Hanukkah celebrates the dedication of the Temple immediately following the victory of Israel over the Greek armies of the second century BC occupying forces. Hanukkah means Dedication, naming it the Feast of Dedication in Hebrew. It is referred to one time in Scripture. At that time it was the Feast of Dedication in Jerusalem, it was winter, and Y’shua was walking in the Temple, on Solomon’s Porch. (John 10:22,23)

 Around 170 BC the Greeks under Antiochus IV Epiphanes desecrated the Temple by sacrificing a pig at the altar. Antiochus tried to eliminate Judaism, not so much by killing the Jews as by forbidding the practice of Judaism. Reading Torah was forbidden, along with circumcision, honoring the Sabbath, and celebrating the Seasons of the Lord. In 167 BC a priest by the name of Mattityahu Hasmonea started guerrilla warfare along with his sons and a few followers. What they did in the hill country of Judea and Samaria was so amazing that books on their exploits are still studied by modern guerrilla fighters. Early in the war Judas Hasmonea took over after his father’s death and he is the one who came up with the legendary tactics. His motto was Mi Camokha BaElim Adona’y, from Exodus 15:11. The translation is: Who is like You, LORD*, among the gods? The initials of those words spell Maccabee, which is the name that was later applied to Judas and his followers. Although spelled differently in Hebrew, the Hebrew word for hammer sounds like maccabee. Therefore he was called “The Hammer,” so the books of Maccabees in the Apocrypha were written about their successful wars. In 164 BC they took over the Temple. This was the first war fought over a principle, religious freedom, and was the first successful guerrilla war, paralleling our American Revolution, also fought over principle using guerrilla tactics.

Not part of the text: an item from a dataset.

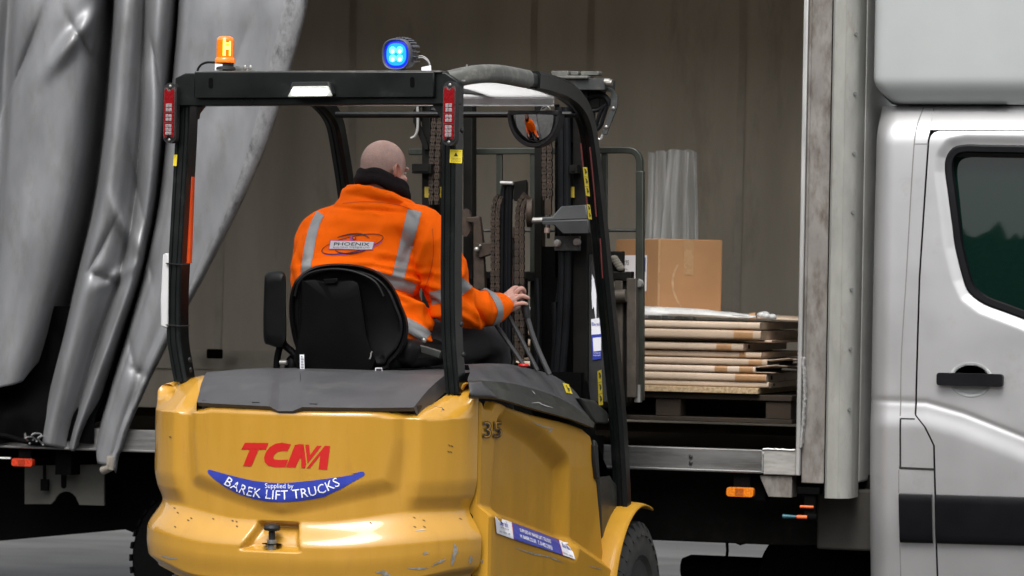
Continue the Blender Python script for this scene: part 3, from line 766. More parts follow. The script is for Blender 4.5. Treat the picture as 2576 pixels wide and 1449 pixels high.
# near corner pc_, right corner pr_, left corner found on the ray of the left edge
q0 = CP.copy(); qd = ray(1549, 650); 
den = e1.x*qd.y-e1.y*qd.x; tt = ((q0.x-pc_.x)*qd.y-(q0.y-pc_.y)*qd.x)/den
pl_ = pc_+e1*tt
b = MB(); zb0 = ztop+.024
b.ext([pc_+V((0, 0, zb0)), pr_+V((0, 0, zb0)), pr_+pl_-pc_+V((0, 0, zb0)), pl_+V((0, 0, zb0))], (0, 0, zbt-zb0))
b.build('box_body', m_box, bx, bevel=.004)
nL = (pl_-pc_).normalized(); nR = (pr_-pc_).normalized()
outL = -nR; outR = -nL
def onbox(face, s, z, o=.0015):
    if face == 'L': return pc_+(pl_-pc_)*s+outL*o+V((0, 0, z))
    return pc_+(pr_-pc_)*s+outR*o+V((0, 0, z))
def bz(v): return W(1650, v, y=YP+.42).z
def bpatch(face, s0, s1, v0, v1, mat, name, o=.0015):
    b = MB(); b.add([onbox(face, s0, bz(v0), o), onbox(face, s1, bz(v0), o), onbox(face, s1, bz(v1), o), onbox(face, s0, bz(v1), o)], [(0, 1, 2, 3)])
    return b.build(name, mat, bx, smooth=False)
bpatch('R', .40, .55, 601, 690, m_boxtape, 'tape_strip')
bpatch('R', .0, .03, 603, 795, m_boxtape, 'pale_corner_strip')  # paler strip down the near corner
lab = bpatch('L', .25, 1.0, 642, 733, m_white, 'address_label')
bpatch('L', .28, .50, 648, 684, m_blue, 'label_panel', .002)
def btext(body, s, v, w_, h_, face='L'):
    vs, fs = fit_text(body, w_, h_)
    ln = (pl_-pc_).length if face == 'L' else (pr_-pc_).length
    sg_ = -1 if face == 'L' else 1
    b = MB(); b.add([onbox(face, s+sg_*x/ln, bz(v)+y, .0028) for x, y in vs], fs); return b.build('label_print', m_ink, bx, smooth=False)
btext('43275', .78, 661, .13, .022); btext('Phoenix', .78, 677, .09, .008); btext('1', .34, 722, .02, .03); btext('W 11', .36, 690, .05, .01)
# crescent smear on the box face
b = MB(); pts = [(.30-.10*math.sin(k*PI/10)+.06*k/10, lerp(665, 770, k/10)) for k in range(11)]
b.add([onbox('R', s+d, bz(v), .001) for s, v in pts for d in (-.018, .018)], [(2*i, 2*i+1, 2*i+3, 2*i+2) for i in range(10)])
b.build('scuff_mark', M('scuffed_card', (.38, .235, .13), .7, var=.3, vscale=40), bx)
# plastic wrapping along the front of the stack
sp = [(1540, 788), (1566, 790), (1640, 795), (1740, 806), (1800, 812), (1850, 814), (1885, 812), (1897, 812)]
rr = [.05, .05, .048, .040, .030, .022, .013, .012]
path = crv([W(u, v, y=YP+.05) for u, v in sp], 10)
b = MB(); n_ = 20; vs = []
for i, p in enumerate(path):
    r = itp([k*10 for k in range(len(rr))], rr, i)
    for k in range(n_):
        a = 2*PI*k/n_; wob = 1+.12*noise.noise(V((i*.12, math.cos(a)*1.5, math.sin(a)*1.5)))+.05*math.sin(9*a+i*.15)
        q = V((0, math.cos(a)*r*1.9*wob, max(-.010, math.sin(a)*r*.62*wob))); vs.append(V((p.x, p.y+q.y+.05, ztop+.020+q.z+.012*(r/.05))))
b.add(vs, [(i*n_+k, i*n_+(k+1) % n_, (i+1)*n_+(k+1) % n_, (i+1)*n_+k) for i in range(len(path)-1) for k in range(n_)])
plw = thing('plastic_wrap', (path[0].x, YP, ztop), 'long gathered sleeve of white polythene wrap lying along the front of the cardboard stack', 'plastic wrap')
b.build('film_sleeve', m_poly, plw, ang=70)
c = V((path[-1].x, YP+.10, ztop+.026)); c0 = V((path[-13].x, YP+.10, ztop+.024))
MB().cyl(c0, c+V((-.005, 0, 0)), .017, 16).build('tape_band', m_tape, plw)
b = MB(); 
for k in range(5): b.ell(c+V((.02+.018*k*.7, random.uniform(-.015, .015), random.uniform(-.004, .012))), .022, .018, .014, 14, 8)
o = b.build('knotted_end', m_poly, plw)
# polythene sheets standing behind the box
ps = thing('polythene_sheets', (W(1690, 600, y=4.6).x, 4.6, ztop), 'clear polythene sheets hanging in pleats behind the cardboard box', 'plastic sheet')
m_pol2 = M('cloudy_polythene', (.80, .83, .80), .25, var=.25, vscale=6, alpha=.88, bump=.5, bscale=8, streak=(5, 5, .5), bdist=.012)
thru(m_pol2, (.8, .82, .8), .3)
for k, (u0, u1, v0) in enumerate(((1630, 1672, 380), (1664, 1702, 377), (1694, 1730, 380), (1722, 1759, 379))):
    yk = 4.55+.025*k
    def fn(s, t, u0=u0, u1=u1, v0=v0, yk=yk, k=k):
        v = lerp(v0+3*math.sin(s*5+k)+4*abs(s-.5), 860, t); u = lerp(u0, u1, s)+(-16+5*k)*t+3*math.sin(t*5+k*1.7)+(s-.5)*8*math.sin(t*3+k)
        q = W(u, v, y=yk); fld = .020*math.sin(s*PI*2.3+k+t*1.5)*(.5+.5*t)+.03*noise.noise(V((s*2.5, t*1.3, k*3.1)))
        return V((q.x, yk+fld+.015*math.sin(t*5+k*2), q.z))
    b = MB(); b.grid(26, 40, fn); b.build('sheet_pleat', m_pol2, ps, ang=120)
# ================================================================== FORKLIFT
def mix_chips(m, chips):
    """paint worn through to grey metal: noise gated by height (worn low on the corners)"""
    n = m.node_tree.nodes; L = m.node_tree.links; b = n['Principled BSDF']
    tc = n.new('ShaderNodeTexCoord'); sp = n.new('ShaderNodeSeparateXYZ'); L.new(tc.outputs['Object'], sp.inputs[0])
    mp = n.new('ShaderNodeMapping'); mp.inputs['Scale'].default_value = (2.6, 2.6, 1.1); L.new(tc.outputs['Object'], mp.inputs[0])
    nz = n.new('ShaderNodeTexNoise'); nz.inputs['Scale'].default_value = 11; nz.inputs['Detail'].default_value = 8; nz.inputs['Roughness'].default_value = .65
    L.new(mp.outputs[0], nz.inputs['Vector'])
    hz = n.new('ShaderNodeMapRange'); hz.inputs[1].default_value = chips[1]; hz.inputs[2].default_value = chips[0]; hz.inputs[3].default_value = .0; hz.inputs[4].default_value = chips[2]
    L.new(sp.outputs['Z'], hz.inputs[0])
    ad = n.new('ShaderNodeMath'); ad.operation = 'ADD'; L.new(nz.outputs[0], ad.inputs[0]); L.new(hz.outputs[0], ad.inputs[1])
    gt = n.new('ShaderNodeMapRange'); gt.inputs[1].default_value = .71; gt.inputs[2].default_value = .725; L.new(ad.outputs[0], gt.inputs[0])
    src = b.inputs['Base Color'].links[0].from_socket
    mx = n.new('ShaderNodeMix'); mx.data_type = 'RGBA'; mx.inputs[7].default_value = (.22, .21, .19, 1)
    L.new(src, mx.inputs[6]); L.new(gt.outputs[0], mx.inputs[0]); L.new(mx.outputs[2], b.inputs['Base Color'])
    iv = n.new('ShaderNodeMath'); iv.operation = 'MULTIPLY_ADD'; iv.inputs[1].default_value = -.9; iv.inputs[2].default_value = .9
    L.new(gt.outputs[0], iv.inputs[0]); L.new(iv.outputs[0], b.inputs['Coat Weight'])
YEL = (.48, .248, .024)
m_yel = M('yellow_paint', YEL, .36, 0, var=.035, vscale=3.5, coat=.9, dirt=(.40, .19, .03), dirt_amt=.25, dscale=6, streak=(5, 5, .8), rvar=.12)
mix_chips(m_yel, (-.36, -.12, .17))          # heights are relative to the counterweight parent
m_yel2 = M('yellow_paint_side', YEL, .45, 0, var=.08, vscale=3, spec=.18, coat=.10, dirt=(.42, .20, .018), dirt_amt=.3, dscale=7, streak=(5, 5, .8), rvar=.12)
m_gb = M('guard_black', (.004, .0055, .0055), .32, 0, var=.25, vscale=4, coat=.0, spec=.36, dirt=(.03, .03, .027), dirt_amt=.25, dscale=8)
m_gdust = M('dusty_guard', (.095, .096, .088), .5, 0, var=.25, vscale=8, dirt=(.22, .21, .18), dirt_amt=.55, dscale=22, bump=.2, bscale=120)
m_cov = M('grey_cover', (.055, .055, .059), .46, 0, var=.12, vscale=6, bump=.25, bscale=500, dirt=(.10, .098, .092), dirt_amt=.35, dscale=8)
m_cov2 = M('dark_cover', (.026, .029, .026), .36, 0, var=.2, vscale=5, bump=.15, bscale=400, dirt=(.075, .075, .06), dirt_amt=.4, dscale=7)
m_seat = M('seat_vinyl', (.003, .003, .0034), .42, 0, var=.2, vscale=8, bump=.25, bscale=300, spec=.2)
m_seatp = M('seat_plastic', (.002, .002, .0023), .5, 0, var=.2, bump=.3, bscale=500, spec=.08)
m_mast = M('mast_steel', (.006, .006, .0055), .5, .0, var=.4, vscale=6, dirt=(.014, .011, .008), dirt_amt=.4, spec=.12)
m_rust = M('rusty_chain', (.040, .026, .018), .65, .2, var=.5, vscale=30, bump=.6, bscale=150)
m_hose = M('hydraulic_hose', (.004, .0045, .0055), .4, 0, var=.2, spec=.2)
m_stl = M('grey_steel', (.042, .045, .045), .5, .3, var=.3, vscale=8, dirt=(.16, .15, .13), dirt_amt=.35, dscale=12)
m_bolt = M('zinc_bolt', (.34, .33, .31), .4, .7, var=.2)
m_olive = M('backrest_paint', (.022, .026, .020), .42, .1, var=.25, vscale=5, coat=.1, dirt=(.05, .047, .04), dirt_amt=.4)
m_rod = M('chrome_rod', (.6, .58, .56), .15, 1.0, var=.1)
m_dk = M('deep_black', (.003, .003, .003), .8, var=0, spec=.04)
m_wht = M('sticker_white', (.78, .79, .85), .4, var=.05)
m_blu = M('sticker_blue', (.028, .048, .36), .38, var=.08, vscale=12)
m_red = M('logo_red', (.50, .010, .008), .4, var=.05)
m_ylab = M('label_yellow', (.80, .62, .03), .45, var=.08, vscale=30)
m_txt = M('print_white', (.82, .84, .90), .45, var=0)
m_lens_red = M('tail_red', (.20, .003, .006), .25, 0, var=.25, vscale=90, coat=.25, spec=.3)
m_led = M('led_cell', (.30, .25, .26), .3, .2, var=.5, vscale=160)
m_chrome = M('lens_rim', (.22, .16, .16), .2, .7, var=.1)
m_tyre = M('tyre_rubber', (.030, .030, .029), .75, 0, var=.25, vscale=14, bump=.3, bscale=90, dirt=(.07, .066, .058), dirt_amt=.4)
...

They needed to repair and dedicate the Temple right away. Dedication is an eight-day process that requires the use of sanctified oil for the menorah in the Holy Place, the first room of the Sanctuary. Tradition says they could only find a one-day supply of oil, but rather than wait eight days to sanctify more, they began the Temple sanctification process with the one-day supply. The LORD* through a creative miracle made that one day’s supply last the full eight days. For this reason Hanukkah is also called the Festival of Lights.

Hanukkah is important to the 21st century church first of all because Y’shua honored Hanukkah, and still does because He is the same yesterday, today and forever. Another reason is that the spirits we are fighting today are the very same ones that were fought in the second century BC and in the first century AD. These are the spirits of compromise with the world system, turning a blind eye to homosexuality, abortion, the placing of biblical symbols on public property or the Ten Commandments in schools or court rooms, even punishing military chaplains for preaching the Gospel. Now atheists are going to court trying to remove religious symbols from private property. This attack parallels those of the Hellenists in ancient Israel. Pray that war will not be necessary in this century, but that revival will rise dramatically in the churches of this country returning us to the Judeo-Christian roots of the founding fathers.